La paz de Jesús está viniendo siempre a nuestra vida y golpea para poder entrar en nuestro interior y en el de toda la sociedad. De hecho antes de la Navidad somos nosotros los que caminamos para ver al que está viniendo (como los pastores “vamos a Belén a ver lo que ha sucedido” Lc 2,15). Hasta que, en el momento oportuno la Madre “dio a luz a su hijo” (Lc 2,7), y el pesebre nos encuentra a todos los hombres del mundo reunidos (incluso los magos de oriente, Mt 2,1) en torno a la Paz encarnada: el Niño Jesús.
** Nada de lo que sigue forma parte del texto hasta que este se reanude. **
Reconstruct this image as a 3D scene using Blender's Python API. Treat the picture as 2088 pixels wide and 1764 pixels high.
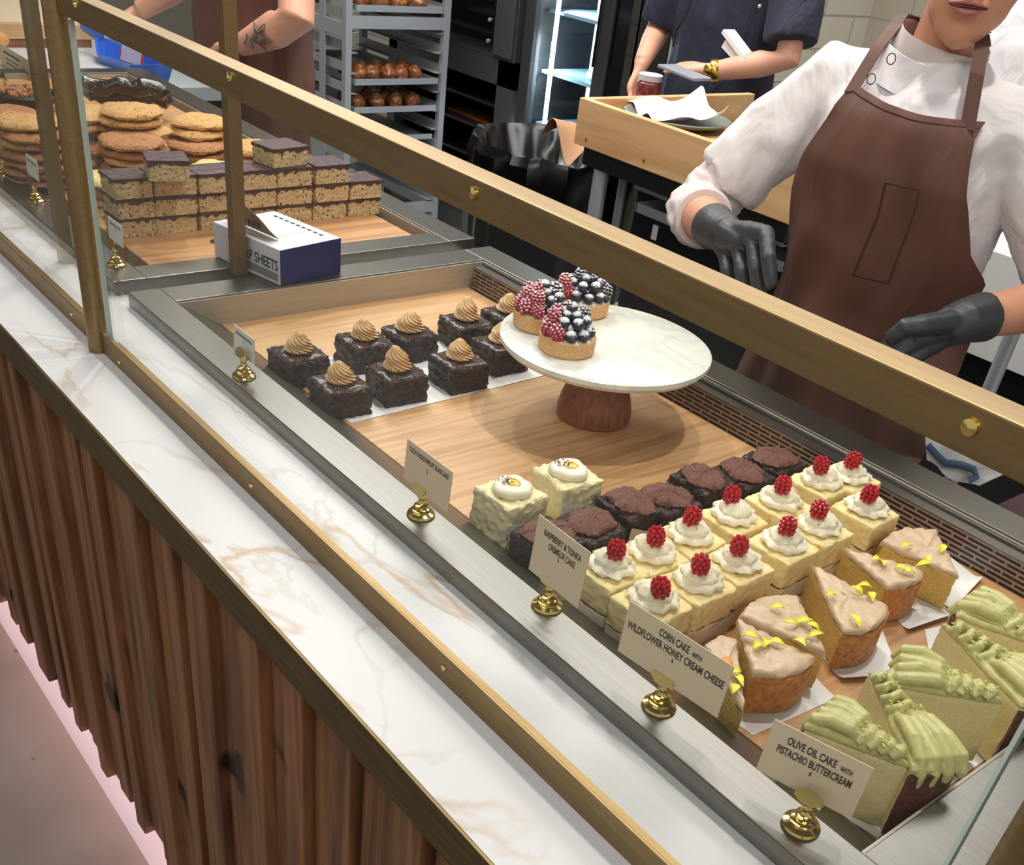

Por eso, la paz de Jesús viene

Cuando los padres y los hijos son capaces de perdonarse y amarse mutuamente,
Cuando en el mundo miles de hombres se arrepienten de sus injusticias,
Cuando en las familias dejamos los rencores con los que el mal espíritu nos amordaza la memoria y abandonamos el orgullo de creernos importantes,
Cuando asumimos nuestra pequeñez y nos dejamos querer y cuidar,
Cuando salimos de nosotros mismos hacia el más débil entregándonos,
Cuando somos capaces de hacerle espacio a la ternura y dejamos de lado la superioridad,
Cuando trabajamos luchando día a día por ser fecundos con nuestros dones,
Cuando festejamos y cantamos la vida que se nos regala,
Cuando nos abajamos como hizo Dios para poder salvarnos de nuestro autoengaño,
Cuando discernimos el espíritu y no nos quedamos esclavos de las normas que nos oprimen,
Cuando estudiamos con pasión lo que nos gusta,
Cuando en medio de la comunidad dejamos que el Señor resucitado nos diga: “La paz con ustedes” (Lc 24, 36),
Cuando sufrimos con paciencia a los que más nos cuestan,
Cuando compartimos el dolor de quien padece y estamos a la mano,
Cuando nos tomamos unos minutos de silencio para darnos cuenta cómo Dios nos cuida,
Cuando nos hacemos disponibles para hacer como Cristo hizo: amó los suyos hasta el extremo. (Jn 13, 1)
Cuando nos animamos a que en nuestras entrañas se engendre la paz encarnada en el rostro de Jesucristo.

¿Dejaremos pasar este don tan gratuito?